The U.S. provides legal means for immigrating for those deemed middle-class ready and self-sufficient, those who do not have the same vulnerabilities, Allard noted.

In November, Allard was a speaker at the American Academy of Religion’s annual meeting in San Diego. He was part of the Scriptural/Contextual Ethics Group and spoke on the topic of Strangers in Strange Lands: Narratives and Ethics of Immigration, Land, and Exile. His presentation was titled, “Reimagining Asylum: Alternative Narratives of Flight in Sacred Scripture.” 

Allard made the case that the refugee narrative encourages the perception of refugees as void of identity and defined by victimhood. The study of sacred scripture offers a more nuanced portrait of refugees. He explored the flight of the Israelites in the book of Exodus, as well as the Hijra, a defining moment in Islamic history and mythos.
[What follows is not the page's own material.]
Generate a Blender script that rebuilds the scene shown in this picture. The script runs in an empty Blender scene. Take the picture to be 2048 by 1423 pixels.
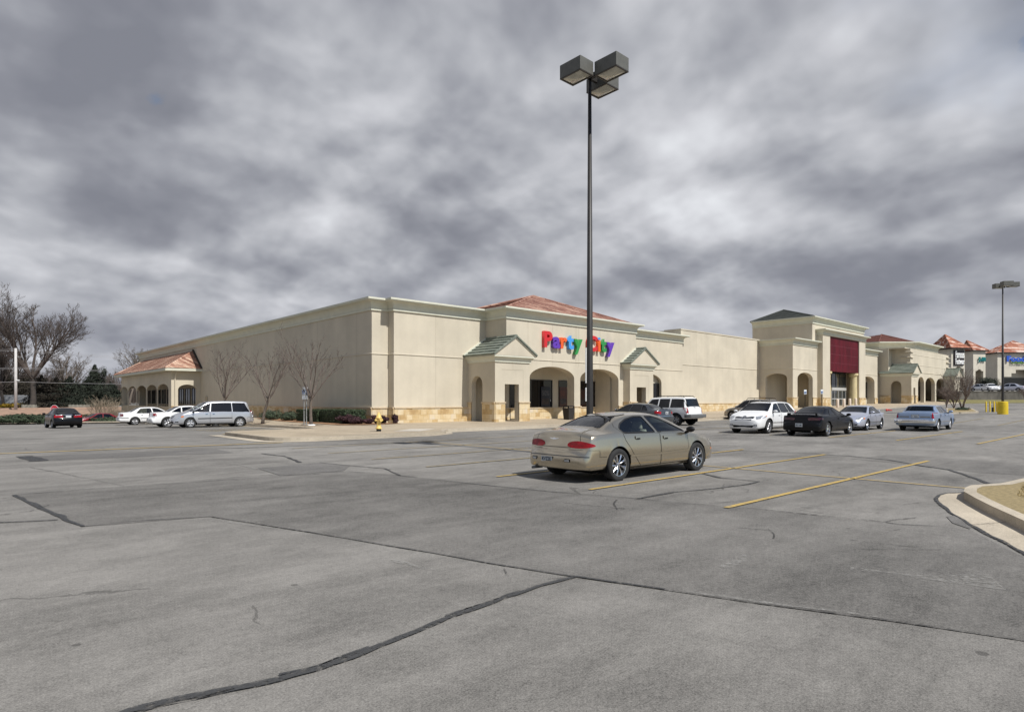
import bpy, bmesh, math, random
from math import sin, cos, tan, radians, pi, sqrt, atan2, floor
from mathutils import Vector, Matrix
from mathutils.bvhtree import BVHTree
from mathutils.geometry import delaunay_2d_cdt
random.seed(11)
SC = bpy.context.scene
COL = SC.collection

# ------------------------------------------------------------------ camera
FPX, HOR, CAMZ = 1240.0, 800.0, 1.65        # focal length / horizon row in photo pixels, eye height
PHI = radians(47.56)                        # camera heading from the +X axis (X runs along the store fronts)
cam_d = bpy.data.cameras.new('camera')
cam = bpy.data.objects.new('camera', cam_d); COL.objects.link(cam)
cam.location = (0, 0, CAMZ); cam.rotation_euler = (pi/2, 0, PHI - pi/2)
cam_d.sensor_width = 36.0; cam_d.lens = FPX/2048*36
cam_d.shift_y = (HOR - 711.5)/2048
cam_d.clip_start = 0.1; cam_d.clip_end = 9000
SC.camera = cam

# ------------------------------------------------------------------ sun, sky, exposure
SUN_EL, SUN_AZ = radians(52), radians(2.0)
sunv = Vector((sin(SUN_AZ)*cos(SUN_EL), -cos(SUN_AZ)*cos(SUN_EL), sin(SUN_EL)))
sl = bpy.data.lights.new('sun', 'SUN'); sl.energy = 5.0; sl.angle = radians(0.53); sl.color = (1.0, 0.975, 0.925)
so = bpy.data.objects.new('sun', sl); COL.objects.link(so)
so.rotation_euler = sunv.to_track_quat('Z', 'Y').to_euler(); so.location = (0, -40, 60)
SC.view_settings.view_transform = 'Standard'; SC.view_settings.look = 'None'
SC.view_settings.exposure = 0.0; SC.view_settings.gamma = 1.0; SC.view_settings.use_curve_mapping = False

W = bpy.data.worlds.new('World'); SC.world = W; W.use_nodes = True
CPH, SPH = cos(PHI), sin(PHI)
def build_world():
    nt = W.node_tree; nt.nodes.clear(); N = nt.nodes.new; L = nt.links.new
    out = N('ShaderNodeOutputWorld')
    sky = N('ShaderNodeTexSky'); sky.sky_type = 'NISHITA'; sky.sun_disc = False
    sky.sun_elevation = SUN_EL; sky.sun_rotation = pi - SUN_AZ; sky.air_density = 1.0; sky.dust_density = 0.6
    bs = N('ShaderNodeBackground'); bs.inputs['Strength'].default_value = 0.10; L(sky.outputs[0], bs.inputs['Color'])
    tc = N('ShaderNodeTexCoord')
    def m(op, a, b=None, c=None, clamp=False):
        n = N('ShaderNodeMath'); n.operation = op; n.use_clamp = clamp
        for i, v in enumerate((a, b, c)):
            if v is None: continue
            if isinstance(v, (int, float)): n.inputs[i].default_value = v
            else: L(v, n.inputs[i])
        return n.outputs[0]
    sep = N('ShaderNodeSeparateXYZ'); L(tc.outputs['Generated'], sep.inputs[0])
    X, Y, Z = sep.outputs
    zz = m('ADD', m('MAXIMUM', Z, 0.0), SKY['dome'])
    u, v = m('DIVIDE', X, zz), m('DIVIDE', Y, zz)
    comb = N('ShaderNodeCombineXYZ'); L(u, comb.inputs[0]); L(v, comb.inputs[1]); comb.inputs[2].default_value = 3.7
    def moved(vec, off):
        a = N('ShaderNodeVectorMath'); a.operation = 'ADD'; L(vec, a.inputs[0]); a.inputs[1].default_value = off; return a.outputs[0]
    def noise(vec, scale, detail, rough, dist, off=0.0):
        n = N('ShaderNodeTexNoise'); n.inputs['Scale'].default_value = scale; n.inputs['Detail'].default_value = detail
        n.inputs['Roughness'].default_value = rough; n.noise_dimensions = '2D'
        if off: vec = moved(vec, (off, off*0.7, off*1.3))
        L(vec, n.inputs['Vector']); return n.outputs['Fac']
    wn = N('ShaderNodeTexNoise'); wn.inputs['Scale'].default_value = 1.6; wn.inputs['Detail'].default_value = 3; wn.noise_dimensions = '2D'; L(comb.outputs[0], wn.inputs['Vector'])
    wa = N('ShaderNodeVectorMath'); wa.operation = 'MULTIPLY_ADD'; L(wn.outputs['Color'], wa.inputs[0]); wa.inputs[1].default_value = (0.10, 0.10, 0); L(comb.outputs[0], wa.inputs[2])
    warp = wa.outputs[0]
    big = noise(comb.outputs[0], 1.15, 4, 0.5, 0.0, SKY['o1'])
    mid = noise(warp, SKY['ms'], 6, SKY['mr'], 0.0, SKY['o2'])
    fw_ = Vector((CPH, SPH, 0))*0.07        # thinner, sunlit edges on the side away from the viewer
    rel = m('SUBTRACT', noise(warp, 2.6, 4, 0.5, 0.0, SKY['o3']), noise(moved(warp, tuple(fw_)), 2.6, 4, 0.5, 0.0, SKY['o3']))
    val = m('ADD', m('MULTIPLY', big, 0.62), m('MULTIPLY', mid, 0.44))
    val = m('ADD', m('ADD', val, m('MULTIPLY', rel, SKY['rel'])), SKY['bias'])
    # broad bright and dark cloud fields, placed by compass direction and height
    def lobe(px, py, rad, amp):
        lat, up = (px-1024)/FPX, (HOR-py)/FPX
        d = Vector((sin(PHI)*lat + cos(PHI), -cos(PHI)*lat + sin(PHI), up)).normalized()
        dp = N('ShaderNodeVectorMath'); dp.operation = 'DOT_PRODUCT'
        L(tc.outputs['Generated'], dp.inputs[0]); dp.inputs[1].default_value = d
        k = 1.0/(1 - cos(radians(rad)))
        return m('MULTIPLY', m('POWER', 2.718, m('MULTIPLY', m('SUBTRACT', dp.outputs['Value'], 1.0), k)), amp)
    for a in SKY['lobes']:
        val = m('ADD', val, lobe(*a))
    ramp = N('ShaderNodeValToRGB'); L(val, ramp.inputs[0]); e = ramp.color_ramp.elements
    e[0].position = 0.34; e[0].color = (0.240, 0.250, 0.292, 1)
    e[1].position = 0.84; e[1].color = (0.86, 0.88, 0.92, 1)
    for pos, c in ((0.43, (0.285, 0.295, 0.338, 1)), (0.51, (0.370, 0.382, 0.425, 1)), (0.59, (0.480, 0.493, 0.533, 1)), (0.68, (0.62, 0.63, 0.67, 1))):
        q = e.new(pos); q.color = c
    hz = N('ShaderNodeMix'); hz.data_type = 'RGBA'
    L(m('POWER', m('SUBTRACT', 1.0, m('MAXIMUM', Z, 0.0), None, True), 14.0), hz.inputs[0])
    L(ramp.outputs[0], hz.inputs[6]); hz.inputs[7].default_value = (0.36, 0.38, 0.46, 1)
    sc_ = N('ShaderNodeMix'); sc_.data_type = 'RGBA'; sc_.inputs[0].default_value = 0.5
    hzf = m('MULTIPLY', m('POWER', m('SUBTRACT', 1.0, m('MAXIMUM', Z, 0.0), None, True), 14.0), 0.55)
    L(hzf, hz.inputs[0])
    bc = N('ShaderNodeBackground'); bc.inputs['Strength'].default_value = SKY['gain']; L(hz.outputs[2], bc.inputs['Color'])
    hole = lobe(2065, 105, 3.2, 1.3)
    hn = m('SUBTRACT', m('ADD', hole, m('MULTIPLY', mid, -2.6)), -0.62)
    # open blue sky round the sun, behind the viewer, added to cut fill light
    ds = N('ShaderNodeVectorMath'); ds.operation = 'DOT_PRODUCT'; L(tc.outputs['Generated'], ds.inputs[0]); ds.inputs[1].default_value = sunv
    gap = N('ShaderNodeMapRange'); gap.interpolation_type = 'SMOOTHSTEP'; gap.inputs[1].default_value = 0.22; gap.inputs[2].default_value = 0.62; L(m('ADD', ds.outputs['Value'], m('MULTIPLY', m('SUBTRACT', mid, 0.5), 0.5)), gap.inputs[0])
    cover = m('SUBTRACT', m('SUBTRACT', 1.0, m('MULTIPLY', hn, 4.0, None, True), None, True), m('MULTIPLY', gap.outputs[0], 0.9), None, True)
    mix = N('ShaderNodeMixShader'); L(cover, mix.inputs[0]); L(bs.outputs[0], mix.inputs[1]); L(bc.outputs[0], mix.inputs[2])
    L(mix.outputs[0], out.inputs['Surface'])
    W.cycles.sampling_method = 'AUTOMATIC'
SKY = dict(o1=4.3, o2=9.1, o3=2.2, gain=0.95, dome=0.42, ms=2.5, mr=0.54, rel=0.8, bias=0.005, lobes=[
    (60, 130, 7, -0.07), (300, 40, 6, -0.06), (250, 260, 7, -0.06), (760, 230, 6, 0.09), (480, 330, 6, 0.05), (60, 450, 6, 0.06), (640, 440, 5, 0.06), (1000, 150, 6, -0.03), (900, 420, 5, -0.06),
    (1500, 200, 8, 0.08), (1950, 230, 6, 0.08), (1300, 330, 6, 0.03), (1760, 440, 4, 0.09), (1640, 520, 5, -0.03), (1850, 610, 5, -0.04), (1250, 60, 6, 0.03), (1800, 40, 7, 0.05)])
build_world()

# ------------------------------------------------------------------ projection helpers (photo pixel -> place)
SP, CP = sin(PHI), cos(PHI)
def from_ld(lat, d): return (SP*lat + CP*d, -CP*lat + SP*d)
def to_ld(x, y): return (SP*x - CP*y, CP*x + SP*y)
def atd(px, d): return from_ld((px-1024)/FPX*d, d)
def sramp(t, w=6.0):
    if t < -w: return 0.0
    if t < w: return (t+w)**2/(4*w)
    return t
def sstep(a, b, t):
    t = max(0.0, min(1.0, (t-a)/(b-a))); return t*t*(3-2*t)
def zg(x, y):
    z = 0.0175*min(sramp(x-45), 85)
    z -= 0.0165*min(sramp(y-36), 40)*sstep(30, 14, x)
    lat, d = to_ld(x, y)
    if lat < -20 and d > 45:
        f = sstep(-22, -32, lat)
        z += f*(-0.80*sstep(60, 72, d) + 1.66*sstep(82, 92, d))
    return z
def G(px, py):
    z = 0.0
    for _ in range(12):
        d = (CAMZ-z)*FPX/max(py-HOR, 1.5); x, y = atd(px, d); z = 0.5*z + 0.5*zg(x, y)
    return (x, y)

# ------------------------------------------------------------------ materials
def nmat(name):
    m = bpy.data.materials.new(name); m.use_nodes = True
    nt = m.node_tree; b = nt.nodes['Principled BSDF']; return m, nt, b
def c4(c): return (c[0], c[1], c[2], 1.0)
def M(name, col, rough=0.6, metal=0.0, var=0.0, vscale=3.0, bump=0.0, bscale=40.0, coat=0.0, spec=0.5, stretch=None, back=None, var2=None):
    m, nt, b = nmat(name); N = nt.nodes.new; L = nt.links.new
    b.inputs['Roughness'].default_value = rough; b.inputs['Metallic'].default_value = metal
    b.inputs['Specular IOR Level'].default_value = spec
    if coat: b.inputs['Coat Weight'].default_value = coat; b.inputs['Coat Roughness'].default_value = 0.04
    tc = N('ShaderNodeTexCoord'); vec = tc.outputs['Object']
    if stretch:
        mp = N('ShaderNodeMapping'); mp.inputs['Scale'].default_value = stretch; L(vec, mp.inputs[0]); vec = mp.outputs[0]
    colout = None
    if var:
        n = N('ShaderNodeTexNoise'); n.inputs['Scale'].default_value = vscale; n.inputs['Detail'].default_value = 7; n.inputs['Roughness'].default_value = 0.6
        L(vec, n.inputs['Vector'])
        r = N('ShaderNodeValToRGB'); r.color_ramp.elements[0].position = 0.3; r.color_ramp.elements[1].position = 0.7
        lo = [max(0, c*(1-var)) for c in col]; hi = [min(1, c*(1+var)) for c in col]
        if var2: hi = var2
        r.color_ramp.elements[0].color = c4(lo); r.color_ramp.elements[1].color = c4(hi)
        L(n.outputs['Fac'], r.inputs[0]); colout = r.outputs[0]
    if back is not None:
        g = N('ShaderNodeNewGeometry'); mx = N('ShaderNodeMix'); mx.data_type = 'RGBA'
        L(g.outputs['Backfacing'], mx.inputs[0]); mx.inputs[7].default_value = c4(back)
        if colout: L(colout, mx.inputs[6])
        else: mx.inputs[6].default_value = c4(col)
        colout = mx.outputs[2]
    if colout: L(colout, b.inputs['Base Color'])
    else: b.inputs['Base Color'].default_value = c4(col)
    if bump:
        n = N('ShaderNodeTexNoise'); n.inputs['Scale'].default_value = bscale; n.inputs['Detail'].default_value = 5
        L(tc.outputs['Object'], n.inputs['Vector'])
        bp = N('ShaderNodeBump'); bp.inputs['Strength'].default_value = bump; bp.inputs['Distance'].default_value = 0.02
        L(n.outputs['Fac'], bp.inputs['Height']); L(bp.outputs[0], b.inputs['Normal'])
    return m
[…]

In these texts, fleeing is “a proper and righteous act to leave the conditions of persecution, to secure one’s own safety and dignity,” Allard said. 

The study of alternate narratives of asylum can shift the perception of refugees from victims in need of American pity and charity to people worthy of empathetic acts of solidarity. 
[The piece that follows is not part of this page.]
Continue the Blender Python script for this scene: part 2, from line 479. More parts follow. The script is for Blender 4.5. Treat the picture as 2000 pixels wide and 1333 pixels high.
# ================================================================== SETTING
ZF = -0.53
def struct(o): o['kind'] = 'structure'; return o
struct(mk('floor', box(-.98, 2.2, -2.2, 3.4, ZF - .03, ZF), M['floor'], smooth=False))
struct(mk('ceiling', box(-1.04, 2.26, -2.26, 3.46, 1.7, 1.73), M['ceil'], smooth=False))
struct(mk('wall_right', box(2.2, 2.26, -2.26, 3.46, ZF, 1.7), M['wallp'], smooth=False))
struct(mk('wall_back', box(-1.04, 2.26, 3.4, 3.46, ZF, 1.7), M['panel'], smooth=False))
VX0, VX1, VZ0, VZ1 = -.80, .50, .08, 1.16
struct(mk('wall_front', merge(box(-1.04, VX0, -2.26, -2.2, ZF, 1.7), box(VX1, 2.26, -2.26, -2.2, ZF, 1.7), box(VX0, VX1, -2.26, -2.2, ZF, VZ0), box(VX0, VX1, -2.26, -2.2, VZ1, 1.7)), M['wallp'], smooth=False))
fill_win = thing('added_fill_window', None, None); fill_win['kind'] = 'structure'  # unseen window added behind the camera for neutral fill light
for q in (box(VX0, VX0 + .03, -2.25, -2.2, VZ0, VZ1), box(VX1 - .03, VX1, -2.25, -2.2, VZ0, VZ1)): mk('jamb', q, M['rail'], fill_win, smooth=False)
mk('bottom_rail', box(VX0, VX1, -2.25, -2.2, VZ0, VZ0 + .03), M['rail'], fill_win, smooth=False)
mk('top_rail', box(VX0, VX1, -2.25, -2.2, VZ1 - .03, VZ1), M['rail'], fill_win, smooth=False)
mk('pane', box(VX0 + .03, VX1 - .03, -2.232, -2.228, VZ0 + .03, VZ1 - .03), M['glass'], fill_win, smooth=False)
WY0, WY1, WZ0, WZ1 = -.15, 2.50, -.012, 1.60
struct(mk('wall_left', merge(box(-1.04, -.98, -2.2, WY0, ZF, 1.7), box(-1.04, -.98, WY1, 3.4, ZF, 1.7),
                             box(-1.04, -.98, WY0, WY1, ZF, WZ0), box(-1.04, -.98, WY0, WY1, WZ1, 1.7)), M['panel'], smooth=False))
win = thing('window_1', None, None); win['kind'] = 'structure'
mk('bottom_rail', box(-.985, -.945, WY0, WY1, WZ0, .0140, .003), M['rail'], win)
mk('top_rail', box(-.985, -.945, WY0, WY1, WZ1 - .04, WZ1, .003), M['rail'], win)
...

The themes in both presentations reflect Allard’s research on how current immigration laws and policies are founded in convenient narratives that serve needs of the U.S. as a receiving country, be it the need for cheap labor or the need for Americans to feel they are being charitable in accepting refugees who seek asylum. 

In addition to these conferences, Allard organized and served as a moderator at two immigration-themed conferences hosted by the Center for the Study of Law and Religion. The Religion Newswriters Association Pre-Conference brought together experts on the religion community’s response and obligation to immigrants. The Legal Ethics and Professionalism Symposium focused on struggles faced by immigrants in the legal system, from lack of access to representation to being caught in complex webs of immigration, criminal, and family law among others, which disadvantages immigrants in all of these arenas.